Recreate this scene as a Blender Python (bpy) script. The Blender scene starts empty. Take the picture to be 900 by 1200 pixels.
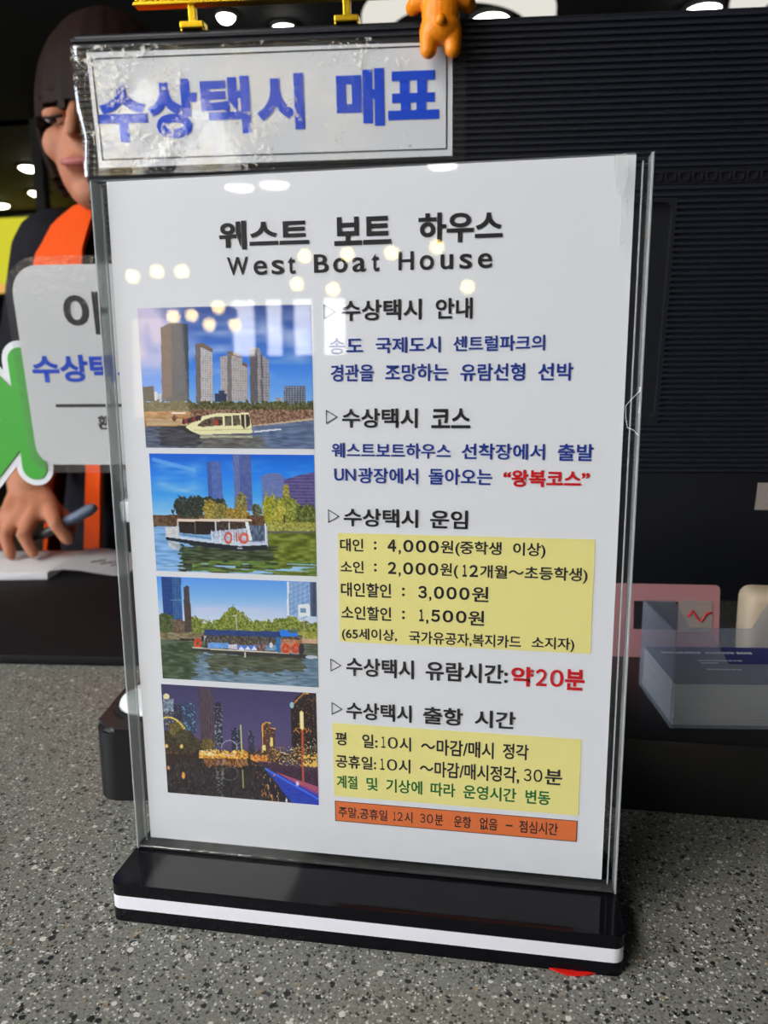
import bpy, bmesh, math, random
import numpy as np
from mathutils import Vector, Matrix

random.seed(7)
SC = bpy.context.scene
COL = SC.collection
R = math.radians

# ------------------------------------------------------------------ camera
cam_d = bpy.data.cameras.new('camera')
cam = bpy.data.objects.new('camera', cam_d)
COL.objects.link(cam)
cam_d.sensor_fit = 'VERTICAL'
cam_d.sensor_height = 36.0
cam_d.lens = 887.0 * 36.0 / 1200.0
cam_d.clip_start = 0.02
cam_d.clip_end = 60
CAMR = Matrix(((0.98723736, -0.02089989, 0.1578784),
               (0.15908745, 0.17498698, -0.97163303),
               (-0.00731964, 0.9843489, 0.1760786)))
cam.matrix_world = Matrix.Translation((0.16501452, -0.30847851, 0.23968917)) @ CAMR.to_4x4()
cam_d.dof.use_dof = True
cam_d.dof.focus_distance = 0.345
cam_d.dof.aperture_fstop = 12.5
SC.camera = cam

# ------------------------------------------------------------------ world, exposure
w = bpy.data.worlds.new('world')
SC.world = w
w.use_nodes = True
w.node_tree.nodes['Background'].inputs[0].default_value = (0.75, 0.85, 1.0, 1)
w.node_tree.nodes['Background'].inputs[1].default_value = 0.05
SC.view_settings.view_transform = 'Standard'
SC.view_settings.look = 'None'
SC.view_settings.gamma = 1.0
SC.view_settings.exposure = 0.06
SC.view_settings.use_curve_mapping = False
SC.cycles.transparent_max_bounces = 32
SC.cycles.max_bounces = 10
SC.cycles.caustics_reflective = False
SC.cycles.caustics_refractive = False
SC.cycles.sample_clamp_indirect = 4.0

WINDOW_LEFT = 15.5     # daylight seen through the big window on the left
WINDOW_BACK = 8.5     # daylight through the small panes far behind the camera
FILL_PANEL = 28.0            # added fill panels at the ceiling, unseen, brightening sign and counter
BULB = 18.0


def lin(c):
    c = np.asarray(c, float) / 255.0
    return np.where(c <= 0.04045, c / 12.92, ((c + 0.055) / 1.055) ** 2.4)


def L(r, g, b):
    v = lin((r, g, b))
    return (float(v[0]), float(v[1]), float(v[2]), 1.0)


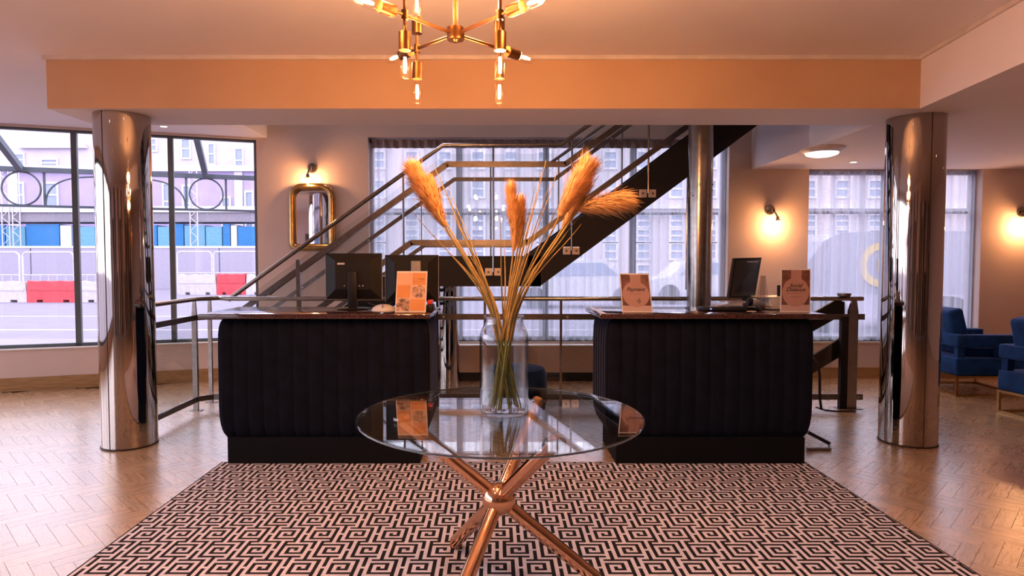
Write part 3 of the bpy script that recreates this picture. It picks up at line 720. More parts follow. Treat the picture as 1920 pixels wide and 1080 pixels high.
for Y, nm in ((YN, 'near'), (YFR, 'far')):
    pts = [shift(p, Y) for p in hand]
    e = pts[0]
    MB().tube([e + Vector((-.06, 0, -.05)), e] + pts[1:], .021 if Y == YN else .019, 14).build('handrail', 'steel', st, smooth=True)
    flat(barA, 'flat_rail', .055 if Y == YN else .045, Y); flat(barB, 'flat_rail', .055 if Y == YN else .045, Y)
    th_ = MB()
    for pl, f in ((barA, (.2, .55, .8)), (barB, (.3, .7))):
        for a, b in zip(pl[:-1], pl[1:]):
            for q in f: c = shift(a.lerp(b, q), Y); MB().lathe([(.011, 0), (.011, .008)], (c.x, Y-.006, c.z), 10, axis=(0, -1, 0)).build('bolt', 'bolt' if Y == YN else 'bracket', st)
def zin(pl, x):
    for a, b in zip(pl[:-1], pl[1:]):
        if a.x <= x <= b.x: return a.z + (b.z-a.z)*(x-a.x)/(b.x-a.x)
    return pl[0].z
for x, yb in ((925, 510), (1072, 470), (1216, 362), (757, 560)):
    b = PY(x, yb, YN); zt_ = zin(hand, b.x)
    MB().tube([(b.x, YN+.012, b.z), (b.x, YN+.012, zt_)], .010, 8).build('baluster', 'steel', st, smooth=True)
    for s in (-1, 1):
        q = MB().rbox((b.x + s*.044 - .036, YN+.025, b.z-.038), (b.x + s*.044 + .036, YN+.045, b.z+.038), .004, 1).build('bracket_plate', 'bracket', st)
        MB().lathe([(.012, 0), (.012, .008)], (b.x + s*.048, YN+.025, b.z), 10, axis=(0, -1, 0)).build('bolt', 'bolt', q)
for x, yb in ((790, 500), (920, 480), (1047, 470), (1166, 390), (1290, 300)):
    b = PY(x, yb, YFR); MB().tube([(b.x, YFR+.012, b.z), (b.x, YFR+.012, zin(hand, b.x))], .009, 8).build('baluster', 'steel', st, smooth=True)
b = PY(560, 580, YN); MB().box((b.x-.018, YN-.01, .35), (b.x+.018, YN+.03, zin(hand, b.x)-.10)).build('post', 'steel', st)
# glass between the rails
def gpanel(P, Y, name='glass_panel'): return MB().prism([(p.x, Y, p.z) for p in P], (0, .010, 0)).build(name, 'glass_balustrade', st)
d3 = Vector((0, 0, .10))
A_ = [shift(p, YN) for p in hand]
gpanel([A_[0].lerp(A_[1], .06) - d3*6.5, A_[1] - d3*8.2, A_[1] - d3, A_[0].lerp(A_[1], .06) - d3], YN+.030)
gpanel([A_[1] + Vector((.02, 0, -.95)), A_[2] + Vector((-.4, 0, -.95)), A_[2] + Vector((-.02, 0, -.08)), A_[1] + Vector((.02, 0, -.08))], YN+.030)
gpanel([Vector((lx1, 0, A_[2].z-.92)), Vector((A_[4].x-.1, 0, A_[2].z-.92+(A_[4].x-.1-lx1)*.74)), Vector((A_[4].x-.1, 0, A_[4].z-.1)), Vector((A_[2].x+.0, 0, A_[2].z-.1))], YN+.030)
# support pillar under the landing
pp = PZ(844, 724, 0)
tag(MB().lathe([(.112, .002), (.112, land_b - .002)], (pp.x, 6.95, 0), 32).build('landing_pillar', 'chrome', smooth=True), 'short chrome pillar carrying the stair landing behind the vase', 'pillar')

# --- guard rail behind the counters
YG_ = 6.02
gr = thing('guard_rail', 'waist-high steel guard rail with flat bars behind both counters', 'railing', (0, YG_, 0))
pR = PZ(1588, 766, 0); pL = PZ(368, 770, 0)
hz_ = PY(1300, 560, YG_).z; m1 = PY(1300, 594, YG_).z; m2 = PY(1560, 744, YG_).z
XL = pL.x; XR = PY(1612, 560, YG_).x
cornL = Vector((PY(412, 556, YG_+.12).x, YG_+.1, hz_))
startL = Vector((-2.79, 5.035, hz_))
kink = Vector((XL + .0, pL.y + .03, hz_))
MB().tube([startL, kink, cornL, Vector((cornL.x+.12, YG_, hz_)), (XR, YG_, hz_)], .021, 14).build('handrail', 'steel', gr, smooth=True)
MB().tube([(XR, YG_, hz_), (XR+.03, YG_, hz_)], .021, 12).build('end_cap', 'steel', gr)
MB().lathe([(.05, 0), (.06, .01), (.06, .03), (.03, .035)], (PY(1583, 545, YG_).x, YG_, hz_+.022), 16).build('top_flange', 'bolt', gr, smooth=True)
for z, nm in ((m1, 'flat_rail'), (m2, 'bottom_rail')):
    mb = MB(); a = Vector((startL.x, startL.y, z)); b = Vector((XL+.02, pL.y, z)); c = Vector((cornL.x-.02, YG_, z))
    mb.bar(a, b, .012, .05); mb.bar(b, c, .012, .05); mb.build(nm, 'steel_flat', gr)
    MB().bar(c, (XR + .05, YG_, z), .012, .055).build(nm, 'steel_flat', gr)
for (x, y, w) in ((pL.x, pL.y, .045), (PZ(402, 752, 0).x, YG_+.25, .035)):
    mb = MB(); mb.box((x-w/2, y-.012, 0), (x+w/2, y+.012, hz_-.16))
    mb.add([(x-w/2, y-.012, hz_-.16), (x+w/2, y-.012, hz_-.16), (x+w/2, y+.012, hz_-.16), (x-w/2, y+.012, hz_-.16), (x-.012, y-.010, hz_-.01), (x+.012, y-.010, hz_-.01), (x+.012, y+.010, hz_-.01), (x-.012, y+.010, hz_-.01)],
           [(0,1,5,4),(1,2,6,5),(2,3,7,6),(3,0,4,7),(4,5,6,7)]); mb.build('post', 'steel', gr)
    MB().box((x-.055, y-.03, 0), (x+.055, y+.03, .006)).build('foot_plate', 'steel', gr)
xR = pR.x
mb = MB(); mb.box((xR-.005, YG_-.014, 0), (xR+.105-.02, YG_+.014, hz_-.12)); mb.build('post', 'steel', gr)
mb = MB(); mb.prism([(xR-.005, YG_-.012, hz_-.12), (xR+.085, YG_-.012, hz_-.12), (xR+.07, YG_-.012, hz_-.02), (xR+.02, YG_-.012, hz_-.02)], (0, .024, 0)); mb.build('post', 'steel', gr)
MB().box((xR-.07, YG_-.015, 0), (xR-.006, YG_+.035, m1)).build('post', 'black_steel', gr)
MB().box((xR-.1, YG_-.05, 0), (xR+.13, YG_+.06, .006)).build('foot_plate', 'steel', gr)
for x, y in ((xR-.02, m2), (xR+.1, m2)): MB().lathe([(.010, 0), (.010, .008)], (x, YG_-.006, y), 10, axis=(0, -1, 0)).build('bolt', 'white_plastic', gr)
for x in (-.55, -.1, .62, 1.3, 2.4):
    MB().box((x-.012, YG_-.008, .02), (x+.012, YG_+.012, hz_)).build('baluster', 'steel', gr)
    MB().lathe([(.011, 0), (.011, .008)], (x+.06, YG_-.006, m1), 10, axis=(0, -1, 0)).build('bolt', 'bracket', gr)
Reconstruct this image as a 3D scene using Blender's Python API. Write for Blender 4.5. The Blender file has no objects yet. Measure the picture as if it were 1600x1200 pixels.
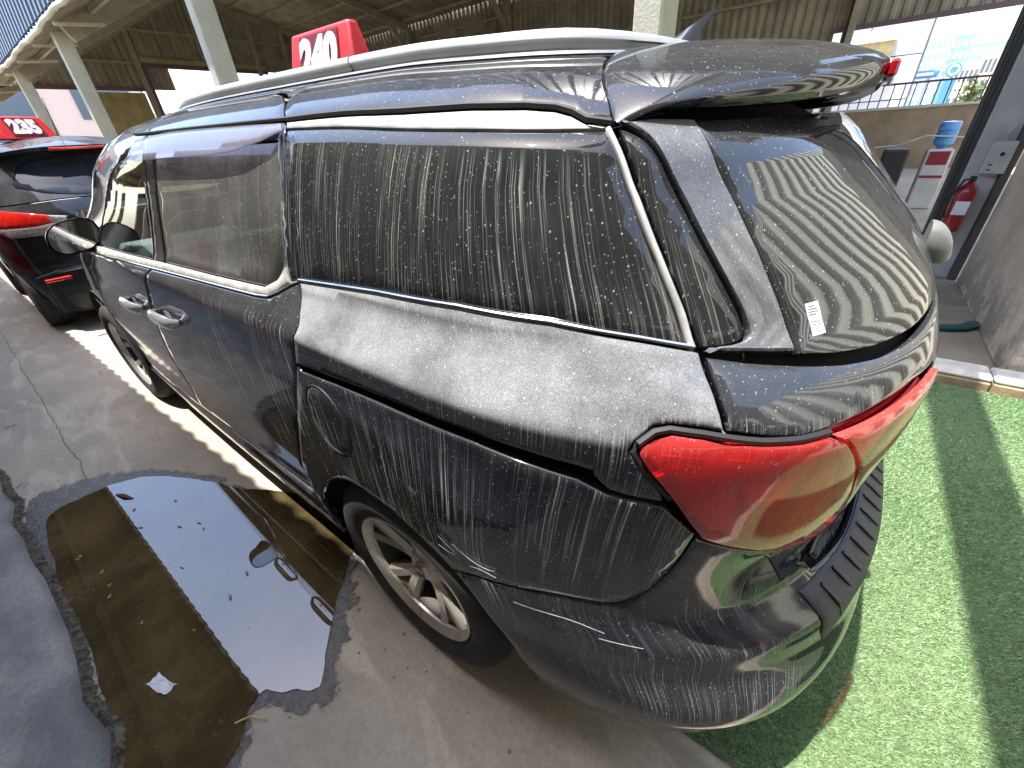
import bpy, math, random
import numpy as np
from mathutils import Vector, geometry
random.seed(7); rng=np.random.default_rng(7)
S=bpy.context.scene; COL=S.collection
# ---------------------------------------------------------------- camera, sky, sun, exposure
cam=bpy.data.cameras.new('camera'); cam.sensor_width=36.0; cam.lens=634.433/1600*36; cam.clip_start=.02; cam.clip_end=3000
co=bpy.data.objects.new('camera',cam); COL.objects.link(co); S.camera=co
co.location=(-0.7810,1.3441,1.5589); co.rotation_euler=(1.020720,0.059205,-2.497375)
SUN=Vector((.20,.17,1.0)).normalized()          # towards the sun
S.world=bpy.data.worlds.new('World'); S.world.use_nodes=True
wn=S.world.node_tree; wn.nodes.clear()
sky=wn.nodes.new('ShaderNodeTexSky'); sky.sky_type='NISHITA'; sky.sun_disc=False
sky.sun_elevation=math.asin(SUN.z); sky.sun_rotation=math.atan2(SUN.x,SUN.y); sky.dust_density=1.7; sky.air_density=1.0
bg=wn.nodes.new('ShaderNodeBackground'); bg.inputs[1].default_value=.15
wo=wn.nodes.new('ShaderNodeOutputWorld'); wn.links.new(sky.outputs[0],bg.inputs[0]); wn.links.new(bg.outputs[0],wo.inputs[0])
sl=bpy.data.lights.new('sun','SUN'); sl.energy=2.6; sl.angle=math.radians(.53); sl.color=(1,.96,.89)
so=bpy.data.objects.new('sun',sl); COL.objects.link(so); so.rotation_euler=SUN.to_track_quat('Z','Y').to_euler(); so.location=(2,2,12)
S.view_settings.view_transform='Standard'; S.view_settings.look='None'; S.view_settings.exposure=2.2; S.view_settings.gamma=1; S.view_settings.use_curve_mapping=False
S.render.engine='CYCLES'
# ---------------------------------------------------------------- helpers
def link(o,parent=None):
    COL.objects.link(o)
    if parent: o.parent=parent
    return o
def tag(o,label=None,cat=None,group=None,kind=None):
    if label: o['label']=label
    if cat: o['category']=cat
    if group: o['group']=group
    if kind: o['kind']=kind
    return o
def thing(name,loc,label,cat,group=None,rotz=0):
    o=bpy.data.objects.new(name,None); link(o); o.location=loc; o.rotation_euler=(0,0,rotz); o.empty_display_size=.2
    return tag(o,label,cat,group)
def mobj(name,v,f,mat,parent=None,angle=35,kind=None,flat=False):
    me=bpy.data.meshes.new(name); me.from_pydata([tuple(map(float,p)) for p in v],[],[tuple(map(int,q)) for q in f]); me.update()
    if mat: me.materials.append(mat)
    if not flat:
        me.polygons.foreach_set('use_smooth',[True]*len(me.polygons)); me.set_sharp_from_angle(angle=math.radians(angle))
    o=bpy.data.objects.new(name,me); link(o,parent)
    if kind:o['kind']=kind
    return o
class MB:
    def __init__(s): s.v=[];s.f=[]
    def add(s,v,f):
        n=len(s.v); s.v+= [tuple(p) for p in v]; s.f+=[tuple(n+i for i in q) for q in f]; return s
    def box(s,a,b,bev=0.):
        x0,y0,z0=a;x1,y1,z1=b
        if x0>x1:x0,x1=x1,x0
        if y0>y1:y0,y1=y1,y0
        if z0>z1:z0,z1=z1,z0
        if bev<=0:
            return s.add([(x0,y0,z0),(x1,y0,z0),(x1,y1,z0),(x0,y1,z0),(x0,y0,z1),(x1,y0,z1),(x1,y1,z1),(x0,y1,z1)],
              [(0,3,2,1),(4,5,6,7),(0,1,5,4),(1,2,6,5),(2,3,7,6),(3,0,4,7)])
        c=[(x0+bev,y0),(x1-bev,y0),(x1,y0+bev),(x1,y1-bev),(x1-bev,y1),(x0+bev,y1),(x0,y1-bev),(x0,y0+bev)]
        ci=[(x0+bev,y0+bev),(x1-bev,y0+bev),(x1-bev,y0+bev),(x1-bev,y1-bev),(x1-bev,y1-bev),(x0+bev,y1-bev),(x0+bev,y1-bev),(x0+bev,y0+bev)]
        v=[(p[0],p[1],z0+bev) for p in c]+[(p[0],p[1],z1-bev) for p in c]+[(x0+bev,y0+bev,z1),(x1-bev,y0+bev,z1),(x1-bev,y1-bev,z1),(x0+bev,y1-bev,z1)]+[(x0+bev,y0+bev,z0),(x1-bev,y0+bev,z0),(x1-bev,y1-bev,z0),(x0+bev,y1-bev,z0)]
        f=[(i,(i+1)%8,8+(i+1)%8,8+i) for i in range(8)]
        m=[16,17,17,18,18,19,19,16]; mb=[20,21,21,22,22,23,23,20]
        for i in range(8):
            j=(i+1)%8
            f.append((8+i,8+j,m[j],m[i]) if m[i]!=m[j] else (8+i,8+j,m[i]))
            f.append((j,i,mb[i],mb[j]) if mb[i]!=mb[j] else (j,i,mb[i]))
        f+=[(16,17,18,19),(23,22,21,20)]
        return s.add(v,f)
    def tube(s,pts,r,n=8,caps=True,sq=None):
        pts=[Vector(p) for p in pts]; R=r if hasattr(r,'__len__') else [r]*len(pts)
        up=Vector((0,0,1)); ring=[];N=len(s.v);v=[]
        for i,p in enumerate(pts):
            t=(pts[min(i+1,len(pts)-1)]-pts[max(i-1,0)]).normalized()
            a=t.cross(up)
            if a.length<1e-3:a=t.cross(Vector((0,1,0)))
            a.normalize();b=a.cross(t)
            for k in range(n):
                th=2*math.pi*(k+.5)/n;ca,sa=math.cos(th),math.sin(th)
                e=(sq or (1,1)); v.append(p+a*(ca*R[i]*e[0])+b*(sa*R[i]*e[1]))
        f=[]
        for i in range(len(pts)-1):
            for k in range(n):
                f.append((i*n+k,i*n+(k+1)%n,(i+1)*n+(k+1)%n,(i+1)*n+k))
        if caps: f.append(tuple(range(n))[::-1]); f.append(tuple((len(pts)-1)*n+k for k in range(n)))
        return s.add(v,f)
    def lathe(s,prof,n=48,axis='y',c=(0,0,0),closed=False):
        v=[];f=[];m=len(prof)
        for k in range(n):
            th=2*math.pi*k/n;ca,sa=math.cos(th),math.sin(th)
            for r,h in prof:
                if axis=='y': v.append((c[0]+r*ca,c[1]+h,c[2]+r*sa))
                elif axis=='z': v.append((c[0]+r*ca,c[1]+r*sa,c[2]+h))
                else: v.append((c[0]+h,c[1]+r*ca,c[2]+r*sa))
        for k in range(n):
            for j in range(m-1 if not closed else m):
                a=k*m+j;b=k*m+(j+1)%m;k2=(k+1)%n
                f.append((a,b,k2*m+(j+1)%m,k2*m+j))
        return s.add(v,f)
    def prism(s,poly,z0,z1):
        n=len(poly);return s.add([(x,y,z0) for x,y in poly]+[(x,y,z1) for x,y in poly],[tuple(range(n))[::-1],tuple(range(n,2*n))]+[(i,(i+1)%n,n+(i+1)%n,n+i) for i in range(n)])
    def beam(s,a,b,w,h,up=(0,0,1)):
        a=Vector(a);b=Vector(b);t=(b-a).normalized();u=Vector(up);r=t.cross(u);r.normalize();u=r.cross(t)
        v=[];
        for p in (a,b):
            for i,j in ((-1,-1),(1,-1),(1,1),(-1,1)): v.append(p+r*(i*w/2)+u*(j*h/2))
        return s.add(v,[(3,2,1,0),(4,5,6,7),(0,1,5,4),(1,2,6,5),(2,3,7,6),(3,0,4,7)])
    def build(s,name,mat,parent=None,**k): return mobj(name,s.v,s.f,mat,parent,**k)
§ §
THE REQUEST — Above are the records; repeat their lines from the first through the line containing "from mathutils import Vector, Matrix", and leave out each picture.

TASK RESPONSE —
Recreate this scene as a Blender Python (bpy) script. The Blender scene starts empty. Take the picture to be 900 by 1200 pixels.
import bpy, bmesh, math, random
import numpy as np
from mathutils import Vector, Matrix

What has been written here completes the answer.